B. Dampak Psikologis pada Quraisy
Surat Al-Lahab adalah surat 'berlabel' pertama dalam Al-Qur'an. Ini adalah pernyataan publik yang permanen tentang takdir Abu Lahab dan istrinya. Hal ini menimbulkan dilema besar bagi kaum Quraisy. Jika mereka membela Abu Lahab, mereka harus menolak Al-Qur'an. Jika mereka mengakui kebenaran surat itu, mereka harus menerima Islam. Ini memaksa mereka untuk menghadapi kenyataan bahwa pesan Islam bukan hanya masalah filosofis, tetapi masalah takdir yang menentukan nasib seseorang, bahkan bagi anggota keluarga inti sang Rasul.
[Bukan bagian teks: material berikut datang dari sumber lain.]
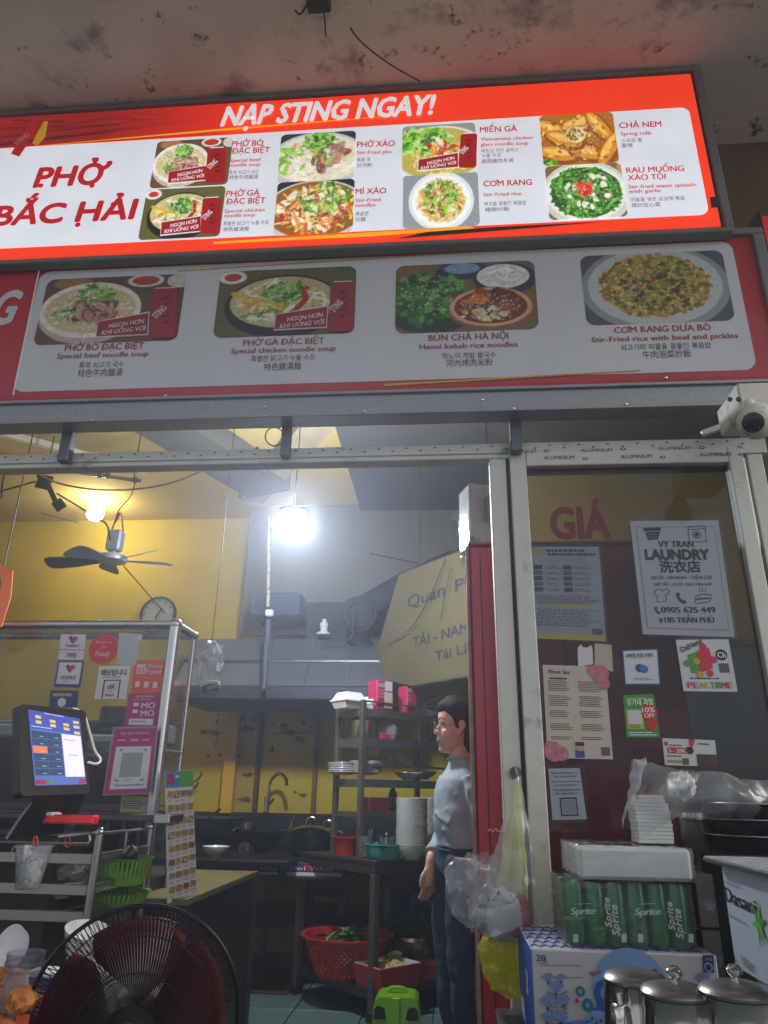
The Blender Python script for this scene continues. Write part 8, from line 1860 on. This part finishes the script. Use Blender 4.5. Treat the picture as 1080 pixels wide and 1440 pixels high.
# face details
M_LIP = mat('lip', '#8a3c3c', .4); M_EYE = mat('eye_white', '#b8b0a8', .2); M_IRIS = mat('iris', '#140c08', .1)
MB().ball(hp(.085, 0, .232), (.010, .017, .0046), 14, 8).obj('lips', M_LIP, bo, True); MB().ball(hp(.084, 0, .203), (.010, .015, .0058), 14, 8).obj('lips', M_LIP, bo, True)
for q in (-1, 1):
    MB().ball(hp(.0665, q*.031, .50), (.010, .0125, .0062), 14, 10).obj('eye', M_EYE, bo, True)
    MB().ball(hp(.0745, q*.030, .50), (.003, .0055, .0055), 12, 8).obj('iris', M_IRIS, bo, True)
    MB().tube(spline([hp(.077, q*.018, .515), hp(.076, q*.031, .535), hp(.067, q*.045, .515)], 4), .0022, 6).obj('eyelid', M_HAIR, bo)
    MB().tube(spline([hp(.086, q*.015, .60), hp(.083, q*.032, .625), hp(.068, q*.050, .60)], 4), .0032, 6, r1=.0014).obj('eyebrow', M_HAIR, bo)
gl = thing('glasses', 'thin metal rimmed glasses worn by the woman', 'glasses', hp(.09, 0, .48))
M_RIMG = mat('glasses_rim', '#8a7a66', .25, .9)
for q in (-1, 1):
    c = hp(.094, q*.032, .475); un = (SD*q*.97-FW*.24).normalized()
    MB().tube([c+un*.024*math.cos(k*.2618)+V((0, 0, .021*math.sin(k*.2618))) for k in range(24)], .0013, 6, closed=True).obj('rim', M_RIMG, gl)
    MB().prism([c+un*.023*math.cos(k*.3927)+V((0, 0, .020*math.sin(k*.3927))) for k in range(16)], FW*.0006).obj('lens', film('spectacle_lens', '#e8ecf0', .02, .4, .03, 2, 0), gl)
    MB().tube([hp(.088, q*.057, .49), hp(.06, q*.073, .50), hp(0, q*.080, .51)], .0013, 6).obj('temple', M_RIMG, gl)
MB().tube(spline([hp(.098, -.009, .48), hp(.101, 0, .49), hp(.098, .009, .48)], 4), .0013, 6).obj('bridge', M_RIMG, gl)
# ------------------------------------------------------------------ steamy air
HZ = bpy.data.materials.new('steamy_air'); HZ.use_nodes = True; n = HZ.node_tree.nodes; l = HZ.node_tree.links
n.remove(n['Principled BSDF']); pv = n.new('ShaderNodeVolumePrincipled'); pv.inputs['Color'].default_value = (.80, .85, .95, 1); pv.inputs['Density'].default_value = .022; pv.inputs['Anisotropy'].default_value = .68
l.new(pv.outputs[0], n['Material Output'].inputs['Volume'])
tag(MB().box((-8, -5, -1.2), (6, 9, 4.6)).obj('haze', HZ, None, origin=(0, 0, 0)), kind='stuff')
XI. Implementasi Praktis dalam Tadabbur
Bagaimana seharusnya seorang Muslim saat ini mentadabburi dan mengamalkan pelajaran dari Surat Al-Lahab?
A. Prinsip Totalitas dalam Ketaatan
Surat ini mengajarkan totalitas ketaatan. Tidak cukup hanya berbuat baik, tetapi harus menjauhi keburukan secara total. Abu Lahab mungkin memiliki sisi baik di mata suku Quraisy, tetapi penolakannya terhadap tauhid dan penentangannya yang aktif membuat semua kebaikannya gugur (mā aghnā 'anhu māluhu wa mā kasab).
B. Mengutamakan Akhirat di Atas Materi
Setiap kali seorang Muslim membaca surat ini, ia diingatkan untuk mengevaluasi asetnya. Apakah aset itu adalah kekayaan yang akan ditinggalkan, atau amal saleh yang akan dibawa? Ia harus meninjau prioritas hidupnya, memastikan bahwa ia tidak menjadi 'hamba dinar' yang pada akhirnya akan merugi seperti yang terjadi pada Abu Lahab.
C. Memerangi Fitnah (Namimah)
Melihat hukuman spesifik bagi Ummu Jamil, umat Muslim didorong untuk secara aktif memerangi fitnah dan gosip dalam komunitas. Di era digital, Ummu Jamil modern adalah mereka yang menyebarkan hoaks, berita bohong, dan adu domba melalui media sosial. Mereka adalah "pembawa kayu bakar" yang menyalakan api kebencian, dan mereka harus tahu bahwa nasib mereka serupa dengan yang diancamkan dalam Al-Qur'an.
Surat Tabbat Yadā, dengan keagungan retorikanya dan ketegasan hukumannya, adalah mercusuar yang menerangi konsekuensi abadi dari kesombongan dan penentangan. Ia berdiri sebagai peringatan keras bagi setiap generasi hingga Hari Kiamat.